The average emissions from forest fires in the boreal plains, where the northern Alberta fires are occurring, are about 170 tonnes of carbon dioxide equivalents per hectare, Kurz said.

Multiply that by 239,390 hectares, the size of the Fort McMurray fire May 11, and the fire has already released about 41 megatonnes of CO2 equivalents in the form of carbon dioxide, methane, and nitrous oxide.

In 2014 Canada’s total greenhouse gas emissions were 732 megatonnes, excluding emissions from wildfires and other land use, land-use changes, and forestry activities.

The fires in Fort McMurray have already covered about 10 per cent of the average territory burned by wildfires every year in Canada — a significant feat for one fire so early in the season, said Bill de Groot, a research scientist at the Canadian Forest Service’s Great Lakes Forestry Centre.
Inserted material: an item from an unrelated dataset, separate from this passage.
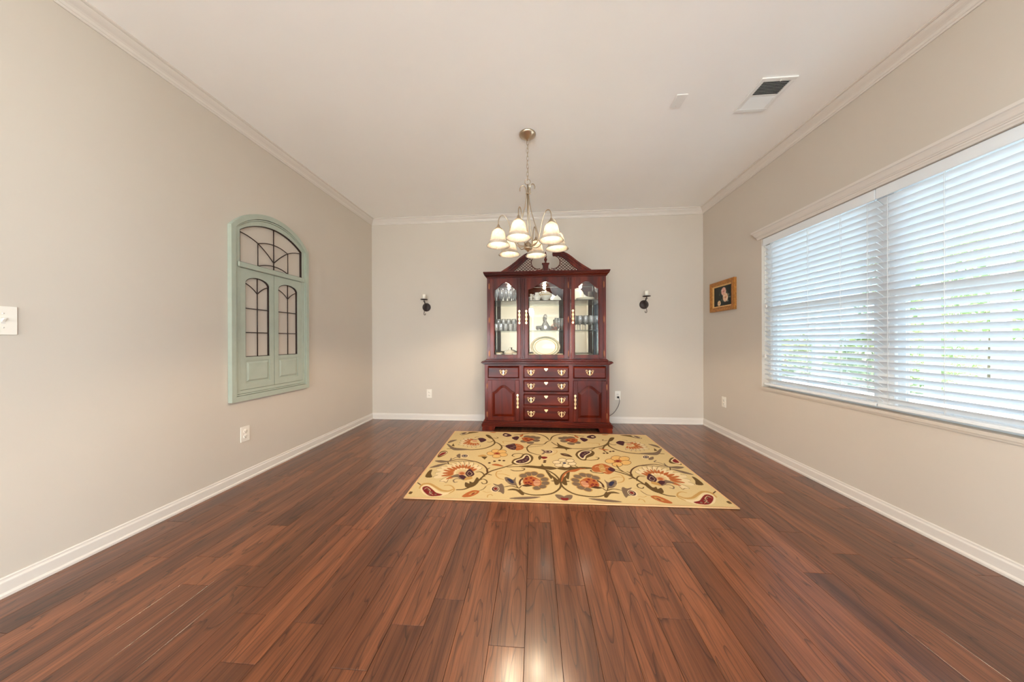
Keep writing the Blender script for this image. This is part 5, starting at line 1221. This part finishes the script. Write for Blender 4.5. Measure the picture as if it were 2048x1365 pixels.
def painting():
    nx, ny = 110, 82; x0, x1, z0, z1 = -hw+.060, hw-.060, -hh+.060, hh-.060
    U, V = np.meshgrid(np.linspace(0, 1, nx), np.linspace(0, 1, ny)); img = np.zeros((ny, nx, 3)); img[:] = (46, 48, 44); img += (np.sin(U*5)*6)[..., None]
    rg = np.random.default_rng(5)
    def blob(u, v, ru, rv_, col, a=1.0, soft=.25):
        d = np.sqrt(((U-u)/ru)**2+((V-v)/rv_)**2); k = np.clip((1-d)/soft, 0, 1)*a; img[:] = img+k[..., None]*(np.array(col)-img)
    for u, v in ((.40, .78), (.33, .62), (.78, .62), (.85, .45), (.70, .32), (.82, .22), (.62, .85), (.50, .30), (.20, .12), (.30, .2)):
        for _ in range(3): blob(u+rg.normal(0, .03), v+rg.normal(0, .03), .035, .07, (86, 98, 80), .7, .6)
    for u, v in ((.84, .52), (.90, .38), (.78, .20)): blob(u, v, .05, .05, (176, 176, 166), .7, .6)
    for cu, cv_, r, c1, c2 in ((.56, .72, .15, (226, 160, 140), (240, 196, 178)), (.66, .40, .16, (232, 178, 140), (246, 218, 188)), (.30, .15, .10, (216, 172, 130), (238, 204, 160))):
        for k in range(9):
            a = 2*PI*k/9; blob(cu+r*.55*math.cos(a), cv_+r*.85*math.sin(a), r*.5, r*.75, c1 if k % 2 else c2, .95, .4)
        blob(cu, cv_, r*.45, r*.6, c1, .9, .5); blob(cu+.01, cv_, r*.2, r*.28, (150, 80, 66), .8, .6)
    co = np.zeros((ny, nx, 3)); co[..., 0] = x0+(x1-x0)*U; co[..., 1] = -.012; co[..., 2] = z0+(z1-z0)*V
    idx = np.arange(nx*ny).reshape(ny, nx); q = np.stack([idx[:-1, :-1], idx[:-1, 1:], idx[1:, 1:], idx[1:, :-1]], -1).reshape(-1, 4)
    me = bpy.data.meshes.new('canvas'); me.from_pydata(co.reshape(-1, 3).tolist(), [], q.tolist())
    ca = me.color_attributes.new('print', 'FLOAT_COLOR', 'POINT'); c = np.clip(img/255., 0, 1)**2.2; rgba = np.ones((ny*nx, 4), np.float32); rgba[:, :3] = c.reshape(-1, 3); ca.data.foreach_set('color', rgba.ravel())
    me.materials.append(MT['canvas']); c_ = link('canvas', me, pc)
    MB().box(x0-.002, x1+.002, -.011, -.001, z0-.002, z1+.002).build('backing_board', MT['sub'], pc)
painting()

# ---------------------------------------------------------------- outlets and switch
def outlet(loc, rz, lab, used=False):
    t = thing('wall_outlet', lab, 'outlet', loc, rz, 'white duplex outlets')
    MB().bbox(-.036, .036, -.006, -.0005, -.0585, .0585, .002).build('cover_plate', MT['plate'], t)
    for z in (-.0195, .0195):
        r = MB().lathe([(.0165, 0), (.0165, .0018), (.015, .0026), (.0005, .0026)], 16, Matrix.Translation((0, -.006, z)) @ Matrix.Rotation(PI/2, 4, 'X')).build('receptacle', MT['plate'], t)
        MB().box(-.0075, -.0055, -.0092, -.0085, z-.002, z+.007).box(.0055, .0075, -.0092, -.0085, z-.002, z+.006).box(-.002, .002, -.0092, -.0085, z-.010, z-.006).build('slot', MT['slot'], r)
    MB().lathe([(.003, 0), (.003, .001), (.0005, .0015)], 8, Matrix.Translation((0, -.006, 0)) @ Matrix.Rotation(PI/2, 4, 'X')).build('screw', MT['trim'], t)
outlet((XL, 2.118, .360), PI/2, 'white duplex outlet on the wall below the sage window panel')
outlet((-1.435, YB, .358), 0, 'white duplex outlet on the back wall under the sconce nearer the sage panel')
outlet((1.067, YB, .358), 0, 'white duplex outlet beside the cabinet with a cord plugged in')
outlet((XR, 3.508, .373), -PI/2, 'white duplex outlet low on the window wall below the painting')
pg = thing('power_cord', 'thin grey power cord with black plug running from outlet behind the cabinet', 'cord', (1.067, YB, .34))
MB().bbox(-.012, .012, -.034, -.0095, -.012, .010, .003).build('plug', MT['black'], pg)
MB().tube(smooth_path([(0, -.030, -.004), (.012, -.036, -.02), (.012, -.034, -.06), (-.004, -.030, -.12), (-.055, -.028, -.20), (-.120, -.027, -.245), (-.190, -.016, -.262)], 6), .0032, 7).build('cable', MT['cable'], pg)
sw = thing('light_switch', 'white toggle light switch plate at the near edge of the wall', 'switch', (XL, 1.076, 1.167), PI/2)
MB().bbox(-.036, .036, -.006, -.0005, -.0605, .0605, .002).build('cover_plate', MT['plate'], sw)
MB().box(-.0055, .0055, -.0066, -.0058, -.013, .013).build('toggle_slot', MT['trim'], sw)
MB().frustum([(-.003, .006), (.003, .006), (.003, .011), (-.003, .011)], [(-.0045, -.006), (.0045, -.006), (.0045, .008), (-.0045, .008)], -.017, -.0067).build('toggle', MT['plate'], sw)
for z in (-.030, .030): MB().lathe([(.003, 0), (.003, .001), (.0005, .0015)], 8, Matrix.Translation((0, -.006, z)) @ Matrix.Rotation(PI/2, 4, 'X')).build('screw', MT['trim'], sw)

# ---------------------------------------------------------------- ceiling register and blank plate
vt = thing('ceiling_vent', 'white two way ceiling air register near the window', 'vent', (1.558, 2.138, HC))
vx, vy = .108, .142
m = MB()
for x0_, x1_, a, b in ((-vx, vx, -vy, -vy+.026), (-vx, vx, vy-.026, vy), (-vx, -vx+.026, -vy+.026, vy-.026), (vx-.026, vx, -vy+.026, vy-.026)): m.bbox(x0_, x1_, a, b, -.009, -.0005, .002)
m.box(-vx+.026, vx-.026, -.004, .004, -.008, -.001)
m.build('register_frame', MT['vent'], vt)
MB().box(-vx+.026, vx-.026, -vy+.026, vy-.026, -.0012, -.0004).build('duct_shade_plate', MT['ductshade'], vt)  # dark plate stands for the shade inside the duct; ceiling is unbroken
for hi, sg in ((0, 1), (1, -1)):
    a0 = -vy+.026 if hi == 0 else .004
    nS = 9; pt_ = (vy-.030)/nS
    for k in range(nS):
        yc = a0+pt_*(k+.5); mx = Matrix.Translation((0, yc, -.0054)) @ Matrix.Rotation(sg*math.radians(38), 4, 'X')
        MB().box(-vx+.026, vx-.026, -.0050, .0050, -.0004, .0004, mx).build('louvre', MT['vent'], vt)
MB().bbox(.010, .016, -vy+.012, -vy+.022, -.016, -.0085, .001).build('damper_lever', MT['vent'], vt)
bp_ = thing('blank_ceiling_plate', 'small white rectangular blank cover plate on the ceiling', 'cover plate', (1.005, 2.143, HC))
MB().bbox(-.037, .037, -.058, .058, -.005, -.0005, .002).build('plate', MT['vent'], bp_)
for y in (-.042, .042): MB().lathe([(.0005, -.0068), (.003, -.0062), (.003, -.005)], 8, Matrix.Translation((0, y, 0))).build('screw', MT['plate'], bp_)

# ---------------------------------------------------------------- outside the window
gr = MB().box(-40, 40, -40, 40, -.35, -.25).build('ground', MT['grass']); tag(gr, 'sunlit lawn outside the window', 'lawn', kind='structure')
pv = MB().box(XR+WT+.012, 5.4, -8, 9, -.249, -.12).build('porch_slab', MT['walk']); tag(pv, 'grey paved walk outside the window', 'paving', kind='structure')
pv2 = MB().box(-7.5, XL-WT-.012, -8, 3, -.249, -.12).build('patio_slab', MT['concrete']); tag(pv2, 'pale concrete patio on the far side of the house', 'paving', kind='structure')
wk = MB().box(7.2, 9.0, -20, 30, -.249, -.235).build('driveway', MT['concrete']); tag(wk, 'pale concrete drive beyond the lawn', 'paving', kind='structure')
for i, (x, y) in enumerate(((4.9, 4.04), (4.9, 3.50), (4.9, 5.55))):
    t = thing('porch_post', ['slim white porch post seen near the middle of the blinds', 'slim white porch post seen nearest the picture edge', 'slim white porch post seen nearest the painting'][i], 'post', (x, y, -.12), 0, 'porch posts')
    MB().bbox(-.045, .045, -.045, .045, .06, 2.9, .006).build('shaft', MT['postw'], t); MB().bbox(-.065, .065, -.065, .065, 0, .06, .006).build('base', MT['postw'], t)
def shrub(name, loc, rx, rz_, n, lm, label, cat, trunk):
    rg = np.random.default_rng(int(abs(loc[0]*97+loc[1]*31))); t = thing(name, label, cat, loc)
    d = rg.normal(size=(n, 3)); d /= np.linalg.norm(d, axis=1)[:, None]; r = rg.uniform(.55, 1, n)**.5
    lob = 1+.18*np.sin(d[:, 0]*7+loc[1])+.15*np.sin(d[:, 2]*9+d[:, 1]*5)
    P = d*(r*lob)[:, None]*np.array([rx, rx, rz_])+np.array([0, 0, trunk+rz_]); P[:, 2] = np.maximum(P[:, 2], .05)
    s = .07*(1 if rx < 1.5 else 1.6); A_ = rg.normal(size=(n, 3)); A_ /= np.linalg.norm(A_, axis=1)[:, None]; B_ = np.cross(A_, rg.normal(size=(n, 3))); B_ /= np.linalg.norm(B_, axis=1)[:, None]
    vs = np.stack([P-A_*s, P+B_*s*.5, P+A_*s, P-B_*s*.5], 1).reshape(-1, 3); fs = np.arange(4*n).reshape(n, 4)
    me = bpy.data.meshes.new('foliage'); me.from_pydata(vs.tolist(), [], fs.tolist()); me.materials.append(lm); f = link('foliage', me, t); f['kind'] = 'stuff'
    MB().tube([(0, 0, 0), (.02, .03, trunk*.6+.1), (0, 0, trunk+rz_)], [.05*rx, .04*rx, .015*rx], 7).build('stem', MT['bark'], t)
shrub('hedge_bush', (9.6, 8.6, -.25), 1.2, .8, 2200, MT['leaf'], 'round green bush outside seen through the blinds, nearest the post', 'bush', .0)
shrub('hedge_bush', (10.6, 5.4, -.25), 1.35, .95, 2600, MT['leaf2'], 'pale green bush outside seen through the blinds at the picture edge', 'bush', .0)
shrub('hedge_bush', (9.5, 12.0, -.25), 1.2, .7, 2000, MT['leaf2'], 'low green bush outside seen through the blinds nearest the painting', 'bush', .0)
shrub('garden_tree', (14.5, 10.5, -.25), 2.6, 2.0, 4200, MT['leaf'], 'leafy tree farther outside behind the bushes', 'tree', 1.4)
On average wildfires, burn two million to 2.5 million hectares a year in Canada, he said.

“So it’s a really large amount for the very start of the fire season and there’s still a full fire season ahead of us, so it could potentially be a bad year if we don’t get some rain,” de Groot said.
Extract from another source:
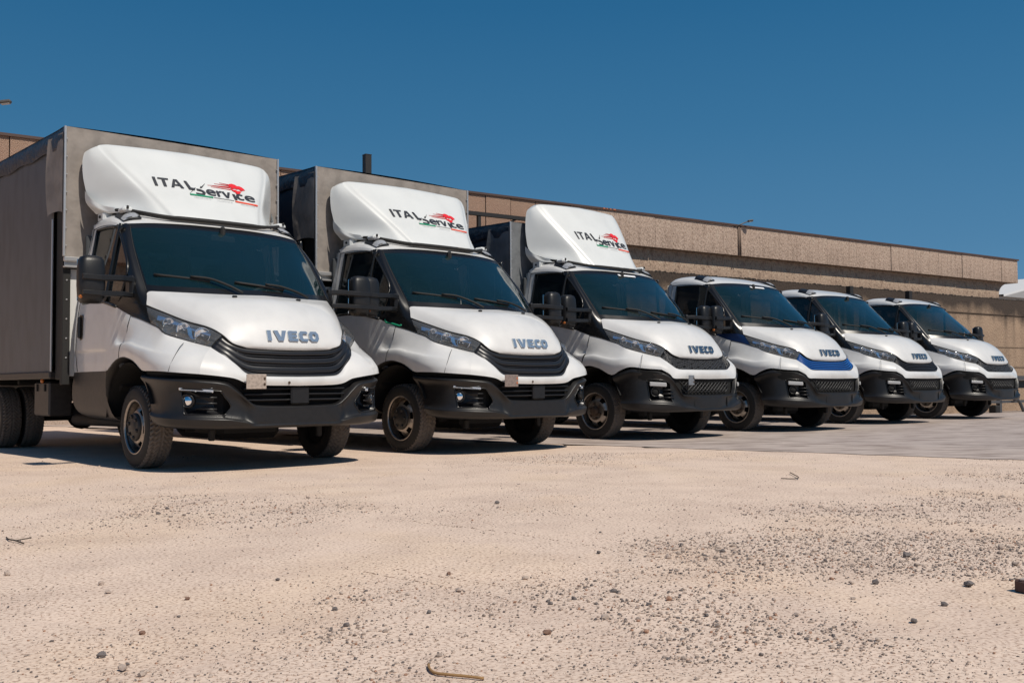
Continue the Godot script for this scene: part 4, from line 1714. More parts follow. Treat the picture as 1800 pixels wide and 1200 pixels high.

But to really understand the climate impact of the fires you have to take a longer-term view de Groot said.

For 6,000 years boreal forests have operated on a cycle of growth, fire, and re-growth, said Merritt Turetsky, an ecosystem ecologist at the University of Guelph and a Canada Research Chair.

“Basically, what we know is that black spruce proliferated into the boreal forests around that time and fire came with it,” she said.